Update 7 March 2016: In a New York Times article, Nicholas Confessore and Danny Hakim write that "a dozen Republican consultants and former Trump campaign aides, along with current and former Cambridge employees, say the company’s ability to exploit personality profiles — 'our secret sauce,' Mr. Nix once called it — is exaggerated. Cambridge executives now concede that the company never used psychographics in the Trump campaign."
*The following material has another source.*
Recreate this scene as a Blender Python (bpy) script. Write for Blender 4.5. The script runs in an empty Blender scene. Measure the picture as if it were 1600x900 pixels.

Hmmm. Cambridge Analytica is a company that was founded to exploit personality profiling. It is largely funded by Robert Mercer, "a Trump backer and investor in Breitbart." It had Steve Bannon on its board of directors until he was officially hired as the Trump campaign's manager (although, as The Daily Beast reports, "Breitbart's ties to Trump were long suspected before Bannon was brought aboard the campaign following the ouster of campaign chairman Paul Manafort in August 2016" and that Bannon wrote in an August 30, 2015 e-mail, "'I'm Trump's campaign manager.'") The company was paid a reported $15 million by the Trump campaign for its services.

And yet the campaign operatives and company executives quoted in the article now claim that Cambridge Analytica was not heavily involved in the Trump campaign, or that it was involved but did not employ its proprietary methodology, or that it was involved and used its methodology and but that it wasn't effective.  You'll have to pardon me, but this denial simply does not seem credible. And the denial is contradicted by an article by McKenzie Funk published right after the election in November, which appeared in The New York Times.